If they’re not permanent, what use do they have?

Well, some of the previous tendencies of the amiibo will still be there. Even fifty matches later, Mario will still throw out jabs when it would be uncharacteristic for him to do so, just not as often as when he was a Sheik. (I’ve tested this, too. I stopped testing at fifty matches because the effects just wouldn’t go away.) Mario will still do what a Mario does and down-smash often, but he won’t only down-smash anymore.

If these tendencies remain in the amiibo after the transplant, then we could use them to make other amiibo better, too. I recently trained a heavy Mii Swordfighter, using a 3221 moveset. I taught him to use his neutral special and his forward smash. Being a Mii Swordfighter, he really wasn’t all that great. Swordfighters do well in vanilla, but they aren’t much compared to a human player.

When the Swordfighter hit level 50, I transplanted him into a Greninja.

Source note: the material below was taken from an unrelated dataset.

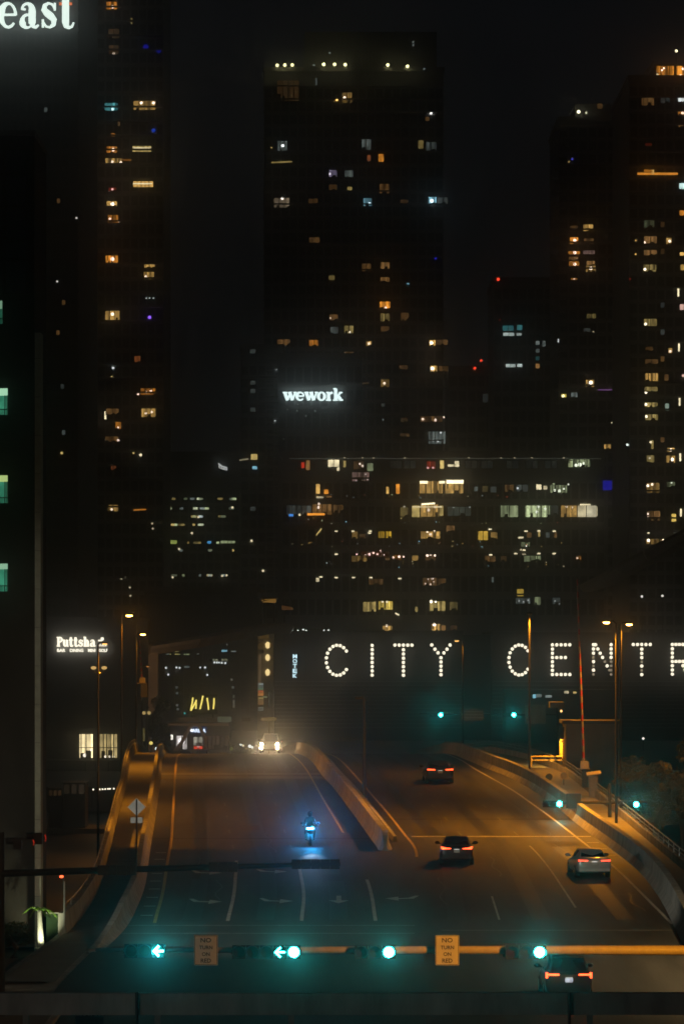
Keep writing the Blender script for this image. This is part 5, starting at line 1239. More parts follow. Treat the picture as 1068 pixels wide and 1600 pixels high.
# --- the structure with the bulb letters
d = 555.0
t = thing('parking_structure', 'long black building with big letters made of round bulbs', 'building', (X_(760, d), d, 0))
b = MB(); b.box((X_(428, d), d, -1), (X_(722, d), d + 40, Z_(990, d))); b.box((X_(768, d), d, -1), (X_(1180, d), d + 40, Z_(988, d))); b.build('wall', M_cc, t)
b = MB(); b.box((X_(722, d) + .01, d + 4, -1), (X_(768, d) - .01, d + 40, Z_(992, d))); b.build('recessed_wall', M_black, t)
for i in range(13):
    for (a, c) in ((428, 722), (768, 1180)):
        v = 1064 + i * 6; b = MB(); b.box((X_(a, d) + .1, d - .14, Z_(v + 1.5, d)), (X_(c, d) - .1, d, Z_(v, d))); b.build('louvre', M_tower2, t)
for i in range(9):
    for (a, c) in ((428, 722), (768, 1180)):
        x = a + (c - a) * (i + .5) / 9; b = MB(); b.box((X_(x, d) - .03, d - .03, Z_(1062, d)), (X_(x, d) + .03, d, Z_(992, d))); b.build('panel_joint', M_black, t)
b = MB(); b.box((X_(426, d), d - .4, Z_(990, d)), (X_(723, d), d + 2, Z_(985.5, d))); b.build('roof_edge', M_cc, t)
gl = thing('roof_planting', 'strip of lawn on the roof edge lit by a row of little white lamps', 'roof garden', P(460, 986, d))
b = MB(); prev = None
for i in range(60):
    x = 437 + i * 1.15; z0 = Z_(985, d); hh = (2.2 + 4.0 * math.exp(-((x - 455) / 9) ** 2) + 3 * math.exp(-((x - 483) / 9) ** 2)) * d / F
    for q in range(4):
        xx = X_(x, d) + rnd.uniform(-.15, .15); yy = d + rnd.uniform(.1, 1.8)
        b.add([(xx - .06, yy, z0), (xx + .06, yy, z0), (xx + rnd.uniform(-.1, .1), yy, z0 + hh * rnd.uniform(.6, 1.1))], [(0, 1, 2)])
lw = b.build('lawn', M_leaf, gl); lw['kind'] = 'stuff'
for x, v in ((438.5, 986), (441, 985.5), (448.5, 984.8), (456.5, 986), (465.3, 985.8), (473.5, 984.2), (478, 985.5), (506, 985.5), (513, 985)):
    b = MB(); b.sphere(P(x, v - .4, d - .1), .11, 8, 5); b.build('lamp', emit('lawn_lamp', (.92, 1, .9), 2.2), gl)
lamp('SPOT', 'lawn_light', gl, P(452, 979, d - 2), (.7, 1, .55), 130, .3, aim=P(455, 983, d + 1), angle=120)
sg = thing('building_sign', 'giant letters of round white bulbs reading CITY CENTRE across the black building', 'sign', P(790, 1030, d))
E_bulb = emit('white_bulb', (1.0, .90, .68), 2.0)
E_bulbd = emit('dim_bulb', (1.0, .82, .55), .38)
bme = MB().sphere((0, 0, 0), .245, 12, 7).mesh('bulb', E_bulb); bme2 = MB().sphere((0, 0, 0), .2, 10, 6).mesh('bulb', E_bulbd)
cup = MB().tube((0, .05, 0), (0, .33, 0), .28, .20, 10).mesh('socket', M_dkmetal)
def dots(ch, x, v0, w):
    V = lambda k: v0 + k * 6.62
    if ch == 'C':
        return [(x + w * .5 + w * .5 * math.cos(a) * 1.06, v0 + 23.2 - 23.5 * math.sin(a)) for a in [math.radians(38 + 284 * i / 15) for i in range(16)]]
    if ch == 'I': return [(x, V(k)) for k in range(8)]
    if ch == 'T': return [(x + w * i / 4, v0 - .6) for i in range(5)] + [(x + w / 2, V(k)) for k in range(1, 8)]
    if ch == 'Y': return [(x, v0), (x + w*.17, V(1)), (x + w*.34, V(1.85)), (x + w*.66, V(1.85)), (x + w*.83, V(1)), (x + w, v0)] + [(x + w*.5, V(k)) for k in range(3, 8)]
    if ch == 'E': return [(x, V(k)) for k in range(8)] + [(x + w*(i+1)/4, V(0)) for i in range(4)] + [(x + w*(i+1)/4, V(3)) for i in range(3)] + [(x + w*(i+1)/4, V(7)) for i in range(4)]
    if ch == 'N': return [(x, V(k)) for k in range(8)] + [(x + w, V(k)) for k in range(8)] + [(x + w*(k+.9)/7.6 , V(k)) for k in range(0, 7)]
    if ch == 'R': return [(x, V(k)) for k in range(8)] + [(x + w*(i+1)/4, V(0)) for i in range(3)] + [(x + w, V(1)), (x + w*1.05, V(2)), (x + w, V(3))] + [(x + w*(i+1)/4, V(4)) for i in range(3)] + [(x + w*.75, V(5)), (x + w*.9, V(6)), (x + w*1.05, V(7))]
dimN = {(945, 2), (0, 0)}
for ch, x, v0, w in (('C', 510.5, 1008.5, 33), ('I', 581, 1008.5, 0), ('T', 616.5, 1008.6, 26.5), ('Y', 674, 1007.8, 28.5), ('C', 795, 1008, 31.5), ('E', 862, 1007.5, 27), ('N', 926, 1007.3, 27.5), ('T', 988, 1007.6, 26.5), ('R', 1049, 1007, 22), ('E', 1106, 1007, 27)):
    b = MB(); pts = dots(ch, x, v0, w)
    xs = [p[0] for p in pts]; vs_ = [p[1] for p in pts]
    b.box((X_(min(xs) - 1, d), d - .05, Z_(max(vs_) + 1, d)), (X_(max(xs) + 1, d), d - .03, Z_(min(vs_) - 1, d))); L_ = b.build('letter', M_cc, sg)
    for k, (px, pv_) in enumerate(pts):
        dimb = ch == 'N' and ((px < 930 and 1014 < pv_ < 1060 and k % 2 == 1) or (px > 940 and pv_ > 1031 and k != 21))
        dimb = dimb or (ch == 'T' and x > 900 and k in (8, 10))
        o = inst('bulb', bme2 if dimb else bme, L_, (X_(px, d), d - .42, Z_(pv_, d)))
        inst('socket', cup, L_, (X_(px, d), d - .42, Z_(pv_, d)))
# stacked vertical sign
sg = thing('building_sign', 'narrow vertical sign of stacked blue-white letters reading MOTEK', 'sign', P(460, 1040, d))
E_mo = emit('blue_white_letters', (.62, .90, 1.0), 1.9)
for i, ch in enumerate('MOTEK'): text_mesh('letter', ch, 6.6 * d / F, 6.4 * d / F, E_mo, sg, P(460.6, 1025.5 + i * 7.6, d - .4), .08, .02)
b = MB(); b.box((X_(456, d), d - .3, Z_(1061, d)), (X_(465, d), d - .02, Z_(1020.5, d))); b.build('panel', M_black, sg)

# --- striped column with three wall lamps left of it
d = 560.0
t = thing('entrance_tower', 'narrow entrance tower with coloured stripes and three warm wall lamps', 'building', (X_(415, d), d, 0))
b = MB(); b.box((X_(402, d), d, -1), (X_(427, d), d + 20, Z_(986, d))); b.build('wall', M_house_w, t)
cols = [(1.0, .5, .2), (.4, .4, .35), (.9, .45, .15), (.5, .6, .5), (.9, .2, .08), (.9, .5, .2), (.8, .8, .65), (.6, .4, .15), (.4, .42, .45)]
yy = 990
for i, (h, c, s) in enumerate(((8, AMB, .07), (4, BRN, .03), (9, AMB, .06), (6, BRN, .015))):
    b = MB(); b.box((X_(403, d), d - .2, Z_(yy + h, d)), (X_(420 if i == 0 else 412, d), d - .02, Z_(yy, d))); b.build('panel', emit('panel_glow', c, s), t); yy += h + 1.5
for i in range(16):
    v = 1022 + i * 3; b = MB(); b.add([P(403, v + 2.4, d - .2), P(408, v - .6, d - .2), P(408, v + .9, d - .2), P(403, v + 3.9, d - .2)], [(0,1,2,3)]); b.build('chevron', emit('chevron_glow', (1, .62, .3), .18 if i % 2 else .12), t)
for v, h, c, s in ((1069, 3, GRY, .25), (1073, 3, GRY, .10), (1076.5, 2.5, (.4, 1, .6), .18), (1080.5, 3.5, (1, .18, .05), .35), (1085, 4, (1, .4, .08), .35), (1091, 2.6, YEL, .25), (1097, 8, BRN, .12), (1106, 2, GRY, .15), (1109.5, 2, GRY, .12)):
    bar(t, d, 403, 411.5, v, h, c, s, 'stripe')
bar(t, d, 411, 417, 1089, 1.4, GRN, .2); bar(t, d, 419.5, 421, 1094, 24, GRY, .035); bar(t, d, 427, 431, 1091, 20, GRY, .06)
for v in (1008, 1027.5, 1050.5):
    b = MB(); b.sphere(P(418, v, d - .3), .42, 12, 8, (.8, .6, 1.15)); b.smooth = True; b.build('wall_lamp', emit('wall_globe', (1, .74, .32), 1.6), t)
    b = MB(); b.sphere(P(422.5, v, d - .2), .34, 10, 6, (.7, .5, 1.1)); b.build('lamp_glass', emit('wall_globe_dim', (1, .55, .15), .12), t)

# --- elevated rail viaduct
def beam(label, pts, w, h, m, piers=(), cat='viaduct'):
    t = thing('rail_viaduct', label, cat, pts[len(pts)//2])
    for i in range(len(pts) - 1):
        a, c = Vector(pts[i]), Vector(pts[i+1]); a2 = a.lerp(c, .004); c2 = a.lerp(c, .996)
        n = Vector((-(c-a).y, (c-a).x, 0)).normalized() * w/2
        prof = lambda p: [p - n*.6 + Vector((0,0,-h)), p + n*.6 + Vector((0,0,-h)), p + n + Vector((0,0,-h*.35)), p + n, p - n, p - n + Vector((0,0,-h*.35))]
        MB().loft([[tuple(q) for q in prof(a2)], [tuple(q) for q in prof(c2)]]).build('girder', m, t)
    for px, r, vb in piers:
        b = MB(); b.box((px.x - r, px.y - .6, -2), (px.x + r, px.y + .6, px.z)); b.build('pier', m, t)
    return t
M_via = mat('viaduct_concrete', (.36, .29, .24), .85, scale=.4, var=.2, bump=.2)
va = beam('concrete rail viaduct crossing above the far street from a square pier', [P(222, 1010, 470), P(300, 998, 480), P(370, 985, 492), P(432, 974, 516), P(450, 980, 572), P(470, 986, 598)], 2.5, 1.15, M_via, [(P(236, 1020, 470.5), 11*470/F, 0)])
t2 = beam('far end of the rail viaduct rising to the right behind the lamps', [P(915, 914, 645), P(925, 910, 590), P(945, 901, 510), P(980, 881, 465), P(1020, 860, 450), P(1090, 822, 440)], 2.5, 1.2, M_via, [(P(1088, 828, 441), 1.2, 0)])
lamp('SPOT', 'viaduct_fill', va, P(330, 1030, 452), (1, .6, .3), 3000, .4, aim=P(320, 1000, 476), angle=120)  # unseen fill lamp, added to brighten the viaduct girders
b = MB(); b.sphere(P(330, 1031, 452), .2, 8, 5); k = b.build('viaduct_fill_body', M_dkmetal, va)
st = thing('station_canopy', 'small amber lit canopy over the viaduct left of the bulb letters', 'canopy', P(420, 942, 520))
b = MB(); b.add([P(407, 939, 520), P(431, 935, 520), P(432, 934, 523), P(410, 937, 523)], [(0,1,2,3)]); b.add([P(408, 941, 520), P(431, 942, 520), P(431, 935.5, 520), P(424, 936, 520)], [(0,1,2,3)]); b.build('lit_soffit', emit('amber_soffit', (1, .52, .1), .28, var=.4, scale=.5), st)
b = MB(); b.box((X_(406, 520), 520.2, Z_(936, 520)), (X_(433, 520), 524, Z_(933.5, 520))); b.build('roof', M_conc_d, st)
b = MB(); b.add([P(440, 953, 520), P(458, 953, 520), P(457, 949, 520), P(440, 946, 520)], [(0,1,2,3)]); b.build('lit_soffit', emit('amber_soffit_dim', (1, .42, .12), .07), st)
for px in (412, 428, 444): b = MB(); b.tube(P(px, 973, 520.4), P(px, 936, 520.4), .1, n=6); b.build('column', M_dkmetal, st)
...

I didn’t expect much, if anything at all. Greninjas are obsessive about their up-smash and almost nothing else, so they have never been a useful amiibo in any capacity. The character itself lacks KO power, which leads to some particularly boring matches.

So after transplanting, I took the resulting Greninja and had him duke it out against progressively more difficult amiibo (a few of which I had trained, but most of which I had obtained from competitive amiibo trainers over the months that I was part of their little group). The transplanted Greninja is roughly a mid-tier amiibo now. This is compared to most naturally trained Greninjas, who are completely useless against other amiibo. Before this, Greninja was a strong contender for the worst vanilla amiibo possible.

(Granted, the transplanted Greninja still has the 3221 custom moveset for Greninja, but I don’t believe that has affected him much.)

Outside of the potential this has for vanilla training, there is also the possibility that this could rock the customs metagame as well. However, I have not been a part of that metagame for a while and am largely unfamiliar with the direction it has been going. Thus, I will leave it up to the readers to test out how this could play out.